* Task description
Find the word "that" in the listing; pull out each line holding it.

* Dataset content
────
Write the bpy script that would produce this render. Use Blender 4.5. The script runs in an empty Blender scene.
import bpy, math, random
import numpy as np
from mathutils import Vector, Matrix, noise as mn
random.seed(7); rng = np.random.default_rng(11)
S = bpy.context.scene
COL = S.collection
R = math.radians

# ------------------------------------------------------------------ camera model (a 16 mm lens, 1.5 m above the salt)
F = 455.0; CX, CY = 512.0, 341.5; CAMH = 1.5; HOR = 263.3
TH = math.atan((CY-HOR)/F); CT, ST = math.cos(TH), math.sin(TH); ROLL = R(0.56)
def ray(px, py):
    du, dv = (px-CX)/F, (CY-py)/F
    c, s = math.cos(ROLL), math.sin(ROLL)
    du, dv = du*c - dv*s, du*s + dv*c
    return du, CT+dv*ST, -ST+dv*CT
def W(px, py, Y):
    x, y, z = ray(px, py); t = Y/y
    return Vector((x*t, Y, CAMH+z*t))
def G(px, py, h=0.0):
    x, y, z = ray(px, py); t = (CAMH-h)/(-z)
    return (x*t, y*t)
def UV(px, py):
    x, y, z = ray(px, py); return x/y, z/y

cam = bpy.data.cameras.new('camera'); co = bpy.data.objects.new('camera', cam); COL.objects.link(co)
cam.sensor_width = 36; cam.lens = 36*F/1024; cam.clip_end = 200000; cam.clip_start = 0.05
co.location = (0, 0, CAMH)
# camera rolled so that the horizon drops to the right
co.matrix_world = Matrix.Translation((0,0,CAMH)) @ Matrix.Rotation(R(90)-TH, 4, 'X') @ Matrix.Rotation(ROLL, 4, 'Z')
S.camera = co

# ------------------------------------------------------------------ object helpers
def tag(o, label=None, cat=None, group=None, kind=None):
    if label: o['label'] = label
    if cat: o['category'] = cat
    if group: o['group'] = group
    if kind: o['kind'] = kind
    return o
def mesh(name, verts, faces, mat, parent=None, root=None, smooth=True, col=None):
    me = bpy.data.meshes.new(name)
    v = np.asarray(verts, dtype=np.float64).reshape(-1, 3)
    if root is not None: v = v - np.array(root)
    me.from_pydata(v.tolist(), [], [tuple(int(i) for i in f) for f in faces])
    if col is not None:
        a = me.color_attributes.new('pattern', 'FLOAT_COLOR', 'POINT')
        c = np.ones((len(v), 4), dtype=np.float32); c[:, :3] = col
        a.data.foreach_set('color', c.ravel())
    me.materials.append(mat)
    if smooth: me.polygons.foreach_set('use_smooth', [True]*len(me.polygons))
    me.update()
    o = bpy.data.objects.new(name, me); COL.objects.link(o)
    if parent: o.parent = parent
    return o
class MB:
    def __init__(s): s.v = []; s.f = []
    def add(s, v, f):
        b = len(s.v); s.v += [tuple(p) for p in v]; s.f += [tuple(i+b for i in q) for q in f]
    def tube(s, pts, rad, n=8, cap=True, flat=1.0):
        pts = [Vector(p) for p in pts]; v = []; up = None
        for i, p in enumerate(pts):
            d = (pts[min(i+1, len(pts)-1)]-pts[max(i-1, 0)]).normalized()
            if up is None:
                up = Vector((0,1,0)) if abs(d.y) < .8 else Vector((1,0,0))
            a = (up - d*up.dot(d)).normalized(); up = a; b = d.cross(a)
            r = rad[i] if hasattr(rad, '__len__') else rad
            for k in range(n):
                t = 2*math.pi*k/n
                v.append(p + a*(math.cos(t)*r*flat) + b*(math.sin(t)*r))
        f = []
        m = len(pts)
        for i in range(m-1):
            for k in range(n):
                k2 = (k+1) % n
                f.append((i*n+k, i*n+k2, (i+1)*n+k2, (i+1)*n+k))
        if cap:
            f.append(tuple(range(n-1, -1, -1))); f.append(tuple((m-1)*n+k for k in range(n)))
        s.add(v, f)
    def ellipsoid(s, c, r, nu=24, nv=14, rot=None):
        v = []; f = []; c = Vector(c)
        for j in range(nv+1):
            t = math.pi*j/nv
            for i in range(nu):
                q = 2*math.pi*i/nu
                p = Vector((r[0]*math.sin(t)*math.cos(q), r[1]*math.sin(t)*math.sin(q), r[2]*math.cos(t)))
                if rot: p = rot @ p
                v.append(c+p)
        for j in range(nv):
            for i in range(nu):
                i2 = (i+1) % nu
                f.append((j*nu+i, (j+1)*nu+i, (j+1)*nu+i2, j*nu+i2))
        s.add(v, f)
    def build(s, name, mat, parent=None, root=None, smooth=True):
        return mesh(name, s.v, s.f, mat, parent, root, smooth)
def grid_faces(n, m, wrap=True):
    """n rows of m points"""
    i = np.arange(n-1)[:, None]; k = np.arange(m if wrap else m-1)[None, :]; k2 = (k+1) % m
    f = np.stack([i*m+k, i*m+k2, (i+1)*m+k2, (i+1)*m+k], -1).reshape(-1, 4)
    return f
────
* Worked answer
Write the bpy script that would produce this render. Use Blender 4.5. The script runs in an empty Blender scene.
# camera rolled so that the horizon drops to the right